— start Given information —

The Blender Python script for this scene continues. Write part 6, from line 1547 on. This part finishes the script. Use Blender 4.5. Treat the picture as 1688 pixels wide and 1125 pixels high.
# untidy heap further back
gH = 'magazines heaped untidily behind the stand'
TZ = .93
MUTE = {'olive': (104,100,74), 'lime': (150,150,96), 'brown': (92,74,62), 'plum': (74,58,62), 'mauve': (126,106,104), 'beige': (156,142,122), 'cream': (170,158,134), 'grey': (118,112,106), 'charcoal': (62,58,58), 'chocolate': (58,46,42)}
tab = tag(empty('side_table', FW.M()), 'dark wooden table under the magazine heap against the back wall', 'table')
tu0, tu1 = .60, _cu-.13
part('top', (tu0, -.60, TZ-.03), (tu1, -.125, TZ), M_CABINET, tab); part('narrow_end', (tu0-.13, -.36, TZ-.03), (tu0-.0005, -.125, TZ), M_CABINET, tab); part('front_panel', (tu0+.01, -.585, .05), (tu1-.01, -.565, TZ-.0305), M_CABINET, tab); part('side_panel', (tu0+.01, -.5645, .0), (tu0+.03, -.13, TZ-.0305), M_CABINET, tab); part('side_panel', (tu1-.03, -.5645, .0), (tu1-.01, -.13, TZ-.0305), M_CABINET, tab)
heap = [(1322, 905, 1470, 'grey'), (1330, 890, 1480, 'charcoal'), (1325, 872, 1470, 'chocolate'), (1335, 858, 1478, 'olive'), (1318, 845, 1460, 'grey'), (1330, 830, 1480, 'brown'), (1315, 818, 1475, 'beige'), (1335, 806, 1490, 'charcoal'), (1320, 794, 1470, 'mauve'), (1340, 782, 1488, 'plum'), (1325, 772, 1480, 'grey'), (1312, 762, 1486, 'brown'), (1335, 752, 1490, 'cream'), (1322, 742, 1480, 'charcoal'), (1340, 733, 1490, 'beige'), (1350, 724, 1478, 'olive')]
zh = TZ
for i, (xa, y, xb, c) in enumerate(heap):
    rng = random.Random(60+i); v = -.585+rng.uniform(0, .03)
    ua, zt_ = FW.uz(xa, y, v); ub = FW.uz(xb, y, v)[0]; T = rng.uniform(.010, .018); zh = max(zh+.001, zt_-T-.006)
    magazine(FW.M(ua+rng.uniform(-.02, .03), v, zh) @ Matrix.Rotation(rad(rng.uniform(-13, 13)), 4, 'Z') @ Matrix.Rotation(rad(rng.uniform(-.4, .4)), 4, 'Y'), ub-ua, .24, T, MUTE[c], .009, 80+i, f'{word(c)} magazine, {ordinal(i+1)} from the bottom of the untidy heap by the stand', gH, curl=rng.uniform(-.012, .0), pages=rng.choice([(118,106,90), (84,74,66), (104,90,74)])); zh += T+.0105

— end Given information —

Copy the data above exactly. Every line must be included.

The Blender Python script for this scene continues. Write part 6, from line 1547 on. This part finishes the script. Use Blender 4.5. Treat the picture as 1688 pixels wide and 1125 pixels high.
# untidy heap further back
gH = 'magazines heaped untidily behind the stand'
TZ = .93
MUTE = {'olive': (104,100,74), 'lime': (150,150,96), 'brown': (92,74,62), 'plum': (74,58,62), 'mauve': (126,106,104), 'beige': (156,142,122), 'cream': (170,158,134), 'grey': (118,112,106), 'charcoal': (62,58,58), 'chocolate': (58,46,42)}
tab = tag(empty('side_table', FW.M()), 'dark wooden table under the magazine heap against the back wall', 'table')
tu0, tu1 = .60, _cu-.13
part('top', (tu0, -.60, TZ-.03), (tu1, -.125, TZ), M_CABINET, tab); part('narrow_end', (tu0-.13, -.36, TZ-.03), (tu0-.0005, -.125, TZ), M_CABINET, tab); part('front_panel', (tu0+.01, -.585, .05), (tu1-.01, -.565, TZ-.0305), M_CABINET, tab); part('side_panel', (tu0+.01, -.5645, .0), (tu0+.03, -.13, TZ-.0305), M_CABINET, tab); part('side_panel', (tu1-.03, -.5645, .0), (tu1-.01, -.13, TZ-.0305), M_CABINET, tab)
heap = [(1322, 905, 1470, 'grey'), (1330, 890, 1480, 'charcoal'), (1325, 872, 1470, 'chocolate'), (1335, 858, 1478, 'olive'), (1318, 845, 1460, 'grey'), (1330, 830, 1480, 'brown'), (1315, 818, 1475, 'beige'), (1335, 806, 1490, 'charcoal'), (1320, 794, 1470, 'mauve'), (1340, 782, 1488, 'plum'), (1325, 772, 1480, 'grey'), (1312, 762, 1486, 'brown'), (1335, 752, 1490, 'cream'), (1322, 742, 1480, 'charcoal'), (1340, 733, 1490, 'beige'), (1350, 724, 1478, 'olive')]
zh = TZ
for i, (xa, y, xb, c) in enumerate(heap):
    rng = random.Random(60+i); v = -.585+rng.uniform(0, .03)
    ua, zt_ = FW.uz(xa, y, v); ub = FW.uz(xb, y, v)[0]; T = rng.uniform(.010, .018); zh = max(zh+.001, zt_-T-.006)
    magazine(FW.M(ua+rng.uniform(-.02, .03), v, zh) @ Matrix.Rotation(rad(rng.uniform(-13, 13)), 4, 'Z') @ Matrix.Rotation(rad(rng.uniform(-.4, .4)), 4, 'Y'), ub-ua, .24, T, MUTE[c], .009, 80+i, f'{word(c)} magazine, {ordinal(i+1)} from the bottom of the untidy heap by the stand', gH, curl=rng.uniform(-.012, .0), pages=rng.choice([(118,106,90), (84,74,66), (104,90,74)])); zh += T+.0105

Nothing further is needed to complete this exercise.